Won't read; can't write; no attention span. Swell.

Mike Kentley said...

>But being downtown, I see hordes of
>people walk by my table of books >without so much as a glance.

I look at the books on your table every time I walk by. My kid has graduated from Captain Underpants to Hardy Boys and Nancy Drew. Soon it will be Foundation and i guess whatever he decides he likes to read.

Duncan McGeary said...

It's not "kids today" so much as it's the adult children of the baby boomers and their kids, both.

There have been some clear divisions over the years.

I went from getting a notice from the city that I must install a bike rack because the kids are piling up their bikes in front of my store to...

No kids at all.

There was a "child abduction" scare in late 80's early 90's , and suddenly kids who were coming into my store wouldn't talk to me. They were coming into MY store but acted like I shouldn't TALK to them!

And so it goes.

Now, if a kid under the age of 14 comes in my store, he's either accompanied by an adult or -- I'll ask, "Do your parents work downtown?" or "Are your parents in another store?"

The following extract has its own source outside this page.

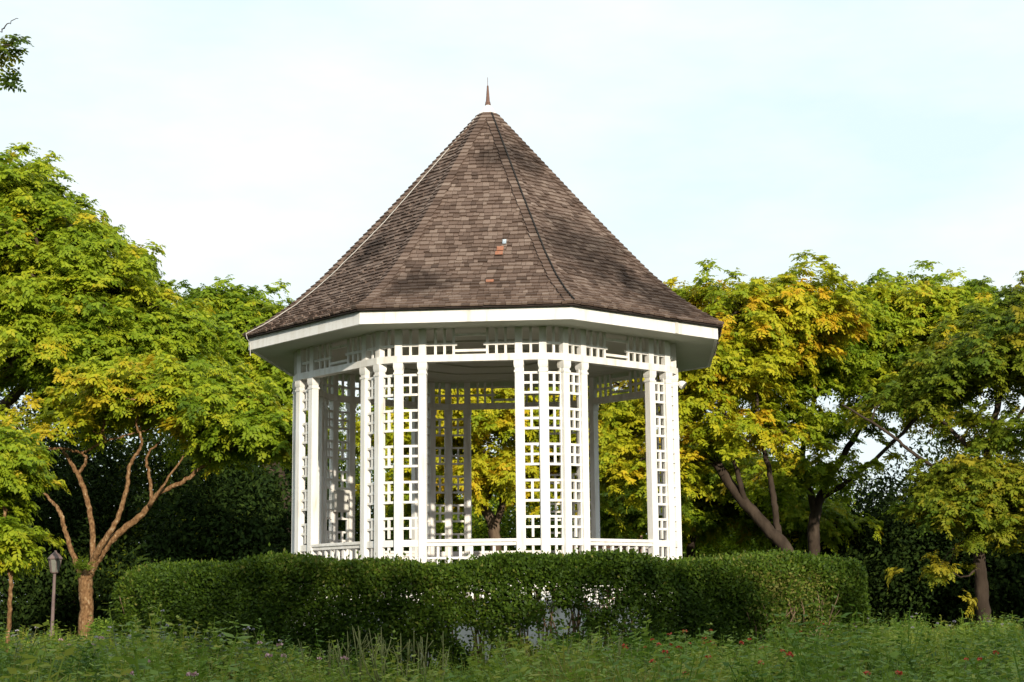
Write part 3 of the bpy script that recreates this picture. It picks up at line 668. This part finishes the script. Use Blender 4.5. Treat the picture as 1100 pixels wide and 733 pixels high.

And the parents won't let the kids read anything that isn't Exactly designed for That age, and Exactly the right content or title.

I think there should be a bit of randomness and chance and misfires and experimentation. I tried all kinds of things -- especially things that were supposed to be over my head. Sometimes those were the best of all.

(I'm not advocating inappropriate material -- but offbeat, slightly older, slightly younger -- I just can't see how that would hurt.)

I had a parent ask if Mad Magazine was right for her 12 year old kid, and I joked;

"That not for YOU to say."

Heck, the whole thing about Mad was that it was something a parent might slightly disapprove of -- even though it was mostly pretty harmless. And that's why the kids liked it, like they were in on a secret joke.

I tell you, nothing is more a kiss of death (for tweeners) than to say, "This is for kids."

So we get this standoff -- what the parents are willing to buy, the kids don't want, and what the kids want to buy, the parents won't.

I think kids are a lot more resilient than most parents seem to think.

Duncan McGeary said...

Remember the "child abduction" scare. It seemed like every other news story was about it -- and it completely changed the way kids move around, and it destroyed Halloween (or changed it radically) and it seemed suddenly like everything was dangerous, instead of innocent and what a shame.

Duncan McGeary said...

And yes, I think it's video games and all the media and the kids feel overwhelmed.

But I still think it's parental malpractice to be more willing to buy candy than buy a book.

Duncan McGeary said...

But it's none of my business.

Duncan McGeary said...

I keep the Foundation 'trilogy' and all the other Foundation books in stock; as well as the Heinleins and Clarkes, and so on.

H. Bruce Miller said...

"Remember the "child abduction" scare."

I sure do -- all those pictures on milk cartons. And didn't it turn out that about 90% of those abductions were cases of a parent abducting the child from the other parent in a custody dispute?

H. Bruce Miller said...

"I think it really helps to have my cheerful young guys there when these events are happening."

Yeah, that grumpy old guy with the beard scares the kids away.

Anonymous said...

Most people I know in bend read books. I'm sure most people in this forum do as well.

Well the buggy-whip analogy has been carried before dunc, how long will you sell? But then again you sell comics and games, so your well diversified.

Honestly, I think Bend has too many bookstores, which is why the majors failed, mostlty cuz of 'boutiques', e.g. wives of rich men running a biz, ... too many of these in Bend.

H. Bruce Miller said...

"Honestly, I think Bend has too many bookstores"

Concur. Hobby businesses, many of them, as you say. "Oh, wouldn't it be fun to have a bookstore?" (There's also the advantage of being able to run household expenses through the business, making them tax deductible -- quite illegal, but almost every small business owner does it to some extent.)